Weekly insights into our crazy world.

Saturday, January 11, 2020

JAN 11 CONFUSING TIME ZONES EXPLAINED


JAN 11  CONFUSING TIME ZONES EXPLAINED

Happy New Year from the DUNER BLOG! Every New Year's Eve, the staff gets together at the San Francisco HQ to watch each time zone celebrate on the news. It starts at 3:00 am - that's when folks in Samoa light off the very first fireworks. At six, we watch Sydney Harbour awash in colour, then at ten o'clock it's Hong Kong Harbour. The real party starts at 9:00 pm, when the ball drops at Times Square, NYC. During the day, we discover some really curious time zones around the world. Here are five:

SAMOA: UTC +14:00. Up until the year 2011, Samoa was on the last nation to celebrate a new year. See, the island nation is only 100 miles west of the International Date Line. This causes Samoa problems, as they are a day behind their top business partner, Australia. The solution? Bend the date line. Together with neighboring Kiribati, they cancelled December 30th, 2011 and jumped a day forward.
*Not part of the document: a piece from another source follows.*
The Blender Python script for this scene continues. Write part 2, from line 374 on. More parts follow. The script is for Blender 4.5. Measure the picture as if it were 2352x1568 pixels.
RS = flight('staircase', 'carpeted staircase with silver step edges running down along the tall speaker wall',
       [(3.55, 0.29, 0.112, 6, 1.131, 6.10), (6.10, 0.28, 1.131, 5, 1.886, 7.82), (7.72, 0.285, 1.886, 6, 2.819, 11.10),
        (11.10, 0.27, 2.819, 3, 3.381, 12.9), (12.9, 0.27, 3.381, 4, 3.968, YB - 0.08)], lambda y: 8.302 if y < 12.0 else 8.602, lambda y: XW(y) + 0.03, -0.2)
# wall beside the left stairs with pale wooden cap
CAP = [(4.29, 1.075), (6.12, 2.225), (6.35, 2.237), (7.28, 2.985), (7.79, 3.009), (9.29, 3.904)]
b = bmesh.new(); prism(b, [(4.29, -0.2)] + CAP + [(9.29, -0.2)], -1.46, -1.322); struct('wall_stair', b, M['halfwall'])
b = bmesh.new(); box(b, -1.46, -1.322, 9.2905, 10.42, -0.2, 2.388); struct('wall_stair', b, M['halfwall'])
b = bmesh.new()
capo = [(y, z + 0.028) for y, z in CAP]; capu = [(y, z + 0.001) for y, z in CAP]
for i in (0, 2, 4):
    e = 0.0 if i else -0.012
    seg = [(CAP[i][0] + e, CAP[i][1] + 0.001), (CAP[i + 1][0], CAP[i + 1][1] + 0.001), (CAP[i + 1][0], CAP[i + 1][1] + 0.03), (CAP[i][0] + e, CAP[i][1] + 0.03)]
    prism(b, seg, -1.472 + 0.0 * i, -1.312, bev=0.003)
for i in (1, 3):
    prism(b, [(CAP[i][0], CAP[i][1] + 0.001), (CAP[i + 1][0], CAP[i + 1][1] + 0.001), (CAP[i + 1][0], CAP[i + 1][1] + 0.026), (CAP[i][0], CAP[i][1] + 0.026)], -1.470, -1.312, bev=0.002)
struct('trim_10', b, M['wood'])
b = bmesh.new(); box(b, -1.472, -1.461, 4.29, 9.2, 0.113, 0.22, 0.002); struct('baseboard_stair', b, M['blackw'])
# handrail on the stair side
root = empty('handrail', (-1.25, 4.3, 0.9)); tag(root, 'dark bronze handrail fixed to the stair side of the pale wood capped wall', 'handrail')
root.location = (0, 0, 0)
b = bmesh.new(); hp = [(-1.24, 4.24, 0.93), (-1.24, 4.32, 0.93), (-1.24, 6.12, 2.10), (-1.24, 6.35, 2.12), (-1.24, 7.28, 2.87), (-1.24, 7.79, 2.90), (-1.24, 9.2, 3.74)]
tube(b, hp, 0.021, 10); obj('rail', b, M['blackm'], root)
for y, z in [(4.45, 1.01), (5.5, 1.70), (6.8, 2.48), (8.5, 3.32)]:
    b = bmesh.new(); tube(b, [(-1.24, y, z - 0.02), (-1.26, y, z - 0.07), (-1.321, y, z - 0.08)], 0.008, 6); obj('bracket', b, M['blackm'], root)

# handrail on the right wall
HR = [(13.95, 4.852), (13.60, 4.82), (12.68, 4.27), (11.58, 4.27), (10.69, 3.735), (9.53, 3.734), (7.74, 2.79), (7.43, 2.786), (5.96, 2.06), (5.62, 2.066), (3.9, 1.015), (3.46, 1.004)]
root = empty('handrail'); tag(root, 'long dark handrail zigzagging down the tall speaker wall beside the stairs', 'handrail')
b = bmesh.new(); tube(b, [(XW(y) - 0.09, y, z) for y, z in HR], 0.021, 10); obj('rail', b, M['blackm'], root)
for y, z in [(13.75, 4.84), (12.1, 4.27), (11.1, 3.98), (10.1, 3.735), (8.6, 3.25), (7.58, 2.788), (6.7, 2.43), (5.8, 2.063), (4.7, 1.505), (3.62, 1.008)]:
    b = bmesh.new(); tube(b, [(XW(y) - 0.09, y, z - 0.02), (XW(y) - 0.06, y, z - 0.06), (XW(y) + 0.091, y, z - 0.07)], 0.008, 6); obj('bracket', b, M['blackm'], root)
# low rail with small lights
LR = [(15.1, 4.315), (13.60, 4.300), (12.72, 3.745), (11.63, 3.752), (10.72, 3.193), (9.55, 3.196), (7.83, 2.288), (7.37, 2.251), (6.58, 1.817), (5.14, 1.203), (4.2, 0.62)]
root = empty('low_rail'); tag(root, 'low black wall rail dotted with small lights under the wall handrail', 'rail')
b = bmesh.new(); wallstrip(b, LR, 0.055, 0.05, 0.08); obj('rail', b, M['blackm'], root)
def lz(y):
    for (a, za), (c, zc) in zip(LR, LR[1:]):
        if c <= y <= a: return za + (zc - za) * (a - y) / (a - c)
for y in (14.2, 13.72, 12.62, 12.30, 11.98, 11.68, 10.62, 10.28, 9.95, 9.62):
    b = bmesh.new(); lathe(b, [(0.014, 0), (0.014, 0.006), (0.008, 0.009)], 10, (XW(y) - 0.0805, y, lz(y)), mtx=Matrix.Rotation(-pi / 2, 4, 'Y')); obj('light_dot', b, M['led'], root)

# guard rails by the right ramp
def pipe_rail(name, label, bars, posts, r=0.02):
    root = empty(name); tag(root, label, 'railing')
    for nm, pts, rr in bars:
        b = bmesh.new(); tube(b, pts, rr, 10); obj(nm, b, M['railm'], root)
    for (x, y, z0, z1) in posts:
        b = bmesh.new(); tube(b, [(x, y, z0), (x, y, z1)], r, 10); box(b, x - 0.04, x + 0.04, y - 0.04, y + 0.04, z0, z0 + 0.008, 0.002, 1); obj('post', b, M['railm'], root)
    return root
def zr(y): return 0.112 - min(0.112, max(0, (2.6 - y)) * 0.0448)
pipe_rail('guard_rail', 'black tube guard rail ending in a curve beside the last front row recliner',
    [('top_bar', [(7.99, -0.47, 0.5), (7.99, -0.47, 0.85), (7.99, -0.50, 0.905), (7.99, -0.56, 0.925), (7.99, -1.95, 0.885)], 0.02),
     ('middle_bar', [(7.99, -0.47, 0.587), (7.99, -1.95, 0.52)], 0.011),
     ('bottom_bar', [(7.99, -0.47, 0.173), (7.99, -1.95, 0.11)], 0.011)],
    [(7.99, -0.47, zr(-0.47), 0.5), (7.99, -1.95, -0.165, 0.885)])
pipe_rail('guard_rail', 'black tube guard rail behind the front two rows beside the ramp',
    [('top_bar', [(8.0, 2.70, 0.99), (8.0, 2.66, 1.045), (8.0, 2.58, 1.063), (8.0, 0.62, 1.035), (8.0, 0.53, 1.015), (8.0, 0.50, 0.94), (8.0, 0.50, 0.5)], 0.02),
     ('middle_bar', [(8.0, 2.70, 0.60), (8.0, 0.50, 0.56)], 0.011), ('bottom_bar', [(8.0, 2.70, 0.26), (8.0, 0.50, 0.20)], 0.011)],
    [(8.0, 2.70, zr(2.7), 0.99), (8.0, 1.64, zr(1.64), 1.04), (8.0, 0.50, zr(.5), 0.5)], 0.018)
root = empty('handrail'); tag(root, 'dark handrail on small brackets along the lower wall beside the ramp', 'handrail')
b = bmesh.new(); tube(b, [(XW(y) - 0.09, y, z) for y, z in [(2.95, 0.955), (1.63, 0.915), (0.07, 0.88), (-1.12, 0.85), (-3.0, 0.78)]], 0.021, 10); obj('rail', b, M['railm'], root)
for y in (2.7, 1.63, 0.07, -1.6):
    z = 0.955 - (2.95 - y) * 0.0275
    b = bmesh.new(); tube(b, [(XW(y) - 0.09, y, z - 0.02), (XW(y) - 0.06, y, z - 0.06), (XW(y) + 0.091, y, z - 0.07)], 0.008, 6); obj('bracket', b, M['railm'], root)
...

INDIA: UTC +5:30. During colonial times, there were three time zones in India: Two, Bombay Time and Calcutta Time, were an hour apart. The third, Madras Time, is in between these two meridians. Therefore, it was a half hour off. This worked for sailors, but when railways crisscrossed India it became a problem. People didn't know if a train was on Bombay, Madras or Calcutta time. So it was decided India would have ONE time zone. Logically, the one in the middle was the one selected. A nation is allowed to choose their time zone, and it's stuck around ever since.

NEPAL: UTC + 5:45. Travelers joke it's best not to observe India's half-hour time zone. Why? Because Indians are always thirty minutes late! So does that mean that the Nepalese...the only country in the world with a 45 minute increment...are even later than Indians?? Nope. It's because the Kingdom has always set their watches around when it's noon at Gaurishankar, a sacred Himalayan peak.

CHINA: UTC + 8:00. The People's Republic likes things uniform, so it comes as no surprise they too only have one time zone. The problem is that the PRC is much larger than India. For comparison, the 48 contiguous US states is the same size as China. However, we have four time zones. As expected, one gigantic time zone creates odd occurrences. For example, in summer, the sun sets a midnight in Xinjiang. As a quiet protest, the Uighur people who live there use common sense and adhere to their actual time zone.

NEWFOUNDLAND: UTC -3:30. The Western Hemisphere has surprisingly normal time zones, logically following lines of latitude. Except for Newfoundland. Like India, they are a half hour off. It too dates to the British colonial period, when the ports of St. John's were thirty minutes ahead of Quebec. When time zones were first drawn up in 1885, Newfoundland was not part of Canada and chose to keep their zone. The independent-minded colony was the last province to join Canada in 1933. Despite pressure from Ottawa, they grudgingly keep their odd time zone.